Convicted parliament speaker rebukes pro-independence rivals for calling for her to step aside from role
Laura Borràs "outraged" with Catalan president and others who use "attacks from Spain" for their own benefit
Laura Borràs has sharply criticized pro-independence rivals who called for her to step aside from her role as the speaker of the Catalan parliament following her conviction on Thursday in her corruption trial.
The suspended parliament speaker was given a 4.5-year prison sentence as well as being barred from holding public office for 13 years after she was found to have awarded irregular contracts to friends while she was the head of the Catalan Institute of Letters.
The Junts president has said she is "outraged" at those who use the "attacks from Spain" for their benefit, referring to those such as the Catalan president who called for the parliament to name a new speaker.
"I am outraged by the part of the independence movement that collaborates with Spain from which it wants to become independent and, on the other hand, tramples on the rights and freedoms that it claims for some but that is fine with political rivals," she said in an interview with Catalan radio station Rac 1.

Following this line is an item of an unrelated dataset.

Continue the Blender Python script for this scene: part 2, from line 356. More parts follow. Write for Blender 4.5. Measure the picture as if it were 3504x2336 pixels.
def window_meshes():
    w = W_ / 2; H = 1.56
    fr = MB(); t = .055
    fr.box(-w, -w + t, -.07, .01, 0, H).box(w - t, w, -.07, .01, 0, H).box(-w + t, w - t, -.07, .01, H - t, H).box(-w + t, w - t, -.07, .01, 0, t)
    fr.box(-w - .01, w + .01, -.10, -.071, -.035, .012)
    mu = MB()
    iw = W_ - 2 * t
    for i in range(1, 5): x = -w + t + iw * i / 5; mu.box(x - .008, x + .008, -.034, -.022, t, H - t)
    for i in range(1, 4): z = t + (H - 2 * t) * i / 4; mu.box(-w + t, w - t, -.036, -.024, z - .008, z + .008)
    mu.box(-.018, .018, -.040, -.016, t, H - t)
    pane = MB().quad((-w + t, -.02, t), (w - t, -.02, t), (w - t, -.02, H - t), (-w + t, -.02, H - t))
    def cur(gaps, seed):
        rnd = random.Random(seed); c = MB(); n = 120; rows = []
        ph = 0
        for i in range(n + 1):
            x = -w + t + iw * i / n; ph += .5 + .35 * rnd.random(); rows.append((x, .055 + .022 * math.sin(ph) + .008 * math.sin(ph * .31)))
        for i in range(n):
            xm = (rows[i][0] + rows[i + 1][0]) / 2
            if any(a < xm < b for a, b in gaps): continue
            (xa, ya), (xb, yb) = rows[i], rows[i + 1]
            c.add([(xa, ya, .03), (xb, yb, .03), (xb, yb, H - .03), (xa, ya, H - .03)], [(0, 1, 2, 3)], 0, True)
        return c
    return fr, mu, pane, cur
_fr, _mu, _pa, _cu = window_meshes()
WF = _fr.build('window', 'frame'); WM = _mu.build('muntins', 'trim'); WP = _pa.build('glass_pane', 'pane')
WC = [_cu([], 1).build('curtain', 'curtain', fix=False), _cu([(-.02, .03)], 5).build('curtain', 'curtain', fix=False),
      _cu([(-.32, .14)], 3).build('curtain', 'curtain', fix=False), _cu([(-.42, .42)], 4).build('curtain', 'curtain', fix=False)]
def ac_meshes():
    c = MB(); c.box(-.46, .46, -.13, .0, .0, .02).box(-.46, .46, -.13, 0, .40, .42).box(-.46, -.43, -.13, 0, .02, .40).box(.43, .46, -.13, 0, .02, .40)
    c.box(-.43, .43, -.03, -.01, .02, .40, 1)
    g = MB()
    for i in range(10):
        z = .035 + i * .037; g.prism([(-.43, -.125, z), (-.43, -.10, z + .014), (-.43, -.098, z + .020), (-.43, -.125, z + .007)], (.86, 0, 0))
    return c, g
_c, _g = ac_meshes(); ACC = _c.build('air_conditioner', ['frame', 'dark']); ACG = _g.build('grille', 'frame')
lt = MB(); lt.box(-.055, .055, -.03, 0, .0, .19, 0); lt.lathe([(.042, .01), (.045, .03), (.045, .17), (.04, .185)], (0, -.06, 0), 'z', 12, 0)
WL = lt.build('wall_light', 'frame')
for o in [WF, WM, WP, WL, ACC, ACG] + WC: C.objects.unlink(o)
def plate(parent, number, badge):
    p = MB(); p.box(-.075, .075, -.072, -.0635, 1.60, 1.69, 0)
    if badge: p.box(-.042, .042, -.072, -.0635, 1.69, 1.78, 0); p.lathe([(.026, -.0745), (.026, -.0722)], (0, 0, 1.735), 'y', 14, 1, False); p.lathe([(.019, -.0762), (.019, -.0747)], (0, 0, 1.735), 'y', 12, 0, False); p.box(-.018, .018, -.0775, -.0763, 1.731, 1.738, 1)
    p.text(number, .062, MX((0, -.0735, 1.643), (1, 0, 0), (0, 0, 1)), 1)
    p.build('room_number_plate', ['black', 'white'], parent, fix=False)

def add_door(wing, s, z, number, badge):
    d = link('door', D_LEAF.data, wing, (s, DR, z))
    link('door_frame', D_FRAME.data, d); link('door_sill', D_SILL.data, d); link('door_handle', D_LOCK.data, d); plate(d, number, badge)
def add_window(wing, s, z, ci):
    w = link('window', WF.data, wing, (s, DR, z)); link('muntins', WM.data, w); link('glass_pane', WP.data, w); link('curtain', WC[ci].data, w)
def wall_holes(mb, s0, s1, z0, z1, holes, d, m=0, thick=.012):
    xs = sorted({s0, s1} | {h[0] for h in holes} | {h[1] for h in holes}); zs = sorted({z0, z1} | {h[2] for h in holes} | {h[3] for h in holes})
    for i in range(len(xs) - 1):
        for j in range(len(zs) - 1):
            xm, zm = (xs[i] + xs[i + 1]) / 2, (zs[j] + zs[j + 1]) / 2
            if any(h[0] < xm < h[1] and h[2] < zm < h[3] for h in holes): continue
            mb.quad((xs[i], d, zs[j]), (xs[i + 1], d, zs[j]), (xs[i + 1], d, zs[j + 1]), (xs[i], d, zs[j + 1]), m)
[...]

The Catalan president, Pere Aragonès, is a part of the left-leaning pro-independence party Esquerra Republicana, one of the two biggest parties in favor of independence from Spain alongside Borràs' Junts per Catalunya, who left the coalition executive last October.
Borràs railed against political rivals who want to see an end to the interim period in parliament "that they provoked."
The convicted parliament speaker was suspended from her duties by Catalan lawmakers last July when her case was officially sent to trial, and a parliament vice-president has carried out the functions of the president since then.
"Unfair trial"
Borràs believes that her conviction for helping a friend get public contracts without tenders is another example of "repression" against the independence movement.
Reacting to the Catalan high court's decision on Thursday outside the chamber, she said she had an "unfair trial" because magistrates were not impartial.
"Judges are at the service of Spain's unity," she said in a statement without accepting questions from the press.
"I have been able to prove my innocence before the court, but this has not been enough to avoid the judicial and democratic aberration from Spain."
Future for Borràs
Laura Borràs was suspended as parliament speaker when she was indicted and sent to trial – it is now likely that in the coming days, she is ousted from her parliament seat as well as her position as speaker.
If she is obliged to end her stint as speaker, the position will be vacant and a successor will have to be appointed.
Borràs was backed by a number of MPs and officials from her party, Junts, outside the parliament. Former Catalan president Quim Torra also joined to show his support and told the press that pro-independence parties should leave the post vacant.
"No one succeeded me as president nor as MP when I was ousted," he said, referring to his own disobedience sentence for failing to remove a poster supporting pro-independence jailed leaders from the government headquarters.